En dehors de ce mode de participation, encadré par le code du travail, la loi du 19 octobre 2020, par une disposition – dont la référence restera celle de cette loi, faute de codification ou d’introduction dans un autre texte –, détermine les obligations qui pèsent sur les « représentants légaux » des mineurs.

Il y est posé que « la diffusion de l’image d’un enfant de moins de seize ans sur un service de plateforme de partage de vidéos, lorsque l’enfant en est le sujet principal, est soumise à une déclaration après de l’autorité administrative […] par les représentants légaux : 1° lorsque la durée cumulée ou le nombre de ces contenus excède […] un seuil fixé par décret […] 2° ou lorsque la diffusion de ces contenus occasionne […] des revenus […] supérieurs à un seuil fixé » de la même manière. Il y est précisé que, lorsque ces revenus excèdent ce seuil, ils doivent être versés « à la Caisse des dépôts et consignations et gérés par cette caisse jusqu’à la majorité de l’enfant ou, le cas échéant, jusqu’à la date de son émancipation ». Par dérogation, « des prélèvements peuvent être autorisés en cas d’urgence et à titre exceptionnel » et « une part des revenus […] peut être laissée à la disposition des représentants légaux de l’enfant ».

Il est encore prévu que l’autorité administrative « formule des recommandations aux représentant légaux de l’enfant relatives : 1° aux horaires, à la durée, à l’hygiène et à la sécurité des conditions de réalisation des vidéos ; 2° aux risques, notamment psychologiques, associés à la diffusion de celles-ci ; 3° aux dispositions visant à permettre une fréquentation scolaire normale ; 4° aux obligations financières qui leur incombent ».

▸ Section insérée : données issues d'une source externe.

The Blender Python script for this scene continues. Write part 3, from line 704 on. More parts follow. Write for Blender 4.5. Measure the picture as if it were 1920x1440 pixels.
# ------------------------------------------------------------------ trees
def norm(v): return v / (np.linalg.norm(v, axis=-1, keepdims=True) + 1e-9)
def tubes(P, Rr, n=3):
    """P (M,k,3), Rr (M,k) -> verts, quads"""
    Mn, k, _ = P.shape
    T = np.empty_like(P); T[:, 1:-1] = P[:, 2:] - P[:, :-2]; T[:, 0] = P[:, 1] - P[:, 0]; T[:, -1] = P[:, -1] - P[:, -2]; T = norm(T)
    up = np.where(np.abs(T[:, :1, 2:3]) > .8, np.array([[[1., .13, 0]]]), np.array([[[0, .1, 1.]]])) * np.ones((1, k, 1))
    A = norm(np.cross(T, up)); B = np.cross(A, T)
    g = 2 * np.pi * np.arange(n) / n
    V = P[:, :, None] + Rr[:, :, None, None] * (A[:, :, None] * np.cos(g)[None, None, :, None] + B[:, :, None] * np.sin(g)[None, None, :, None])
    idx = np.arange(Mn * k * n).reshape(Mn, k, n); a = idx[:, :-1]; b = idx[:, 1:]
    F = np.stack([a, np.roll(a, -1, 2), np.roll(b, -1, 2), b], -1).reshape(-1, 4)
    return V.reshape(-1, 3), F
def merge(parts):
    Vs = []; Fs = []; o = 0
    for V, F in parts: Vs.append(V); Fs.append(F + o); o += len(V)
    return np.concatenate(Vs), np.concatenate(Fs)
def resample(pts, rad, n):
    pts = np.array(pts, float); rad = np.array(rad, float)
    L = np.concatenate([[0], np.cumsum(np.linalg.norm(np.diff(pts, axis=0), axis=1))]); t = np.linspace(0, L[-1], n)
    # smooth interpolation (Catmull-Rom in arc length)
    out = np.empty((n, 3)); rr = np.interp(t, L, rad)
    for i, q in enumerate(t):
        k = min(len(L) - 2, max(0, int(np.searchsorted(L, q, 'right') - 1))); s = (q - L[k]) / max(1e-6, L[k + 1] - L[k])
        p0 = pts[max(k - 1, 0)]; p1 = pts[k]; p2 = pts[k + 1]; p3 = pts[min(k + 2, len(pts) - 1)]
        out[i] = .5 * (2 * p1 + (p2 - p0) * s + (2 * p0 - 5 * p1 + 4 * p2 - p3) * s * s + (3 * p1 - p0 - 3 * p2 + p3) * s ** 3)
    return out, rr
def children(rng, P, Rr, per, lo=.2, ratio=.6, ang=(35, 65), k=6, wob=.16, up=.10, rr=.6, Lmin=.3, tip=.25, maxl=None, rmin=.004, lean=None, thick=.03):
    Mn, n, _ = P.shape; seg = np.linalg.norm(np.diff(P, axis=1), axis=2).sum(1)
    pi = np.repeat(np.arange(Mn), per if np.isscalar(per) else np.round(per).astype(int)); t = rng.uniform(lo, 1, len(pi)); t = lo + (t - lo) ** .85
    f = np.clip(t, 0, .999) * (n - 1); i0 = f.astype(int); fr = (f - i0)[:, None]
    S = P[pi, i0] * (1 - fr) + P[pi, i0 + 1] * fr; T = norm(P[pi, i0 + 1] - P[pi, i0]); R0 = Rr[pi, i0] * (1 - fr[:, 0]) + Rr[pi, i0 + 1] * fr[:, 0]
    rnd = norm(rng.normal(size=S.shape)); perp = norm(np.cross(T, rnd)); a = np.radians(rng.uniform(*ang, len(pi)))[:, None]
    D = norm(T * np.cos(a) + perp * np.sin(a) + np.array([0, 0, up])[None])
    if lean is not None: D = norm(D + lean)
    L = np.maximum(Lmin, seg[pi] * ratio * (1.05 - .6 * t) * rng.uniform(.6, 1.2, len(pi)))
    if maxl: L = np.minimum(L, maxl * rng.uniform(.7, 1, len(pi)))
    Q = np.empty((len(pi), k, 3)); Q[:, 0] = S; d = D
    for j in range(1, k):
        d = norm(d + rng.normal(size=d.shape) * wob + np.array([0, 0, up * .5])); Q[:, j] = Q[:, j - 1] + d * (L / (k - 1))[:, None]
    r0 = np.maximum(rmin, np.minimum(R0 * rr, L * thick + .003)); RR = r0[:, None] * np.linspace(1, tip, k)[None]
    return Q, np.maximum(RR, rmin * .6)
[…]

L’appât du gain et les dangers de diverses natures encourus par les enfants du fait de l’exploitation de leur image sur des plateformes de vidéos en ligne justifiaient, pour assurer la protection de leurs droits, que des dispositions législatives déterminent, à cet égard, les obligations tant des exploitants (producteurs et diffuseurs) que des représentants légaux des intéressés.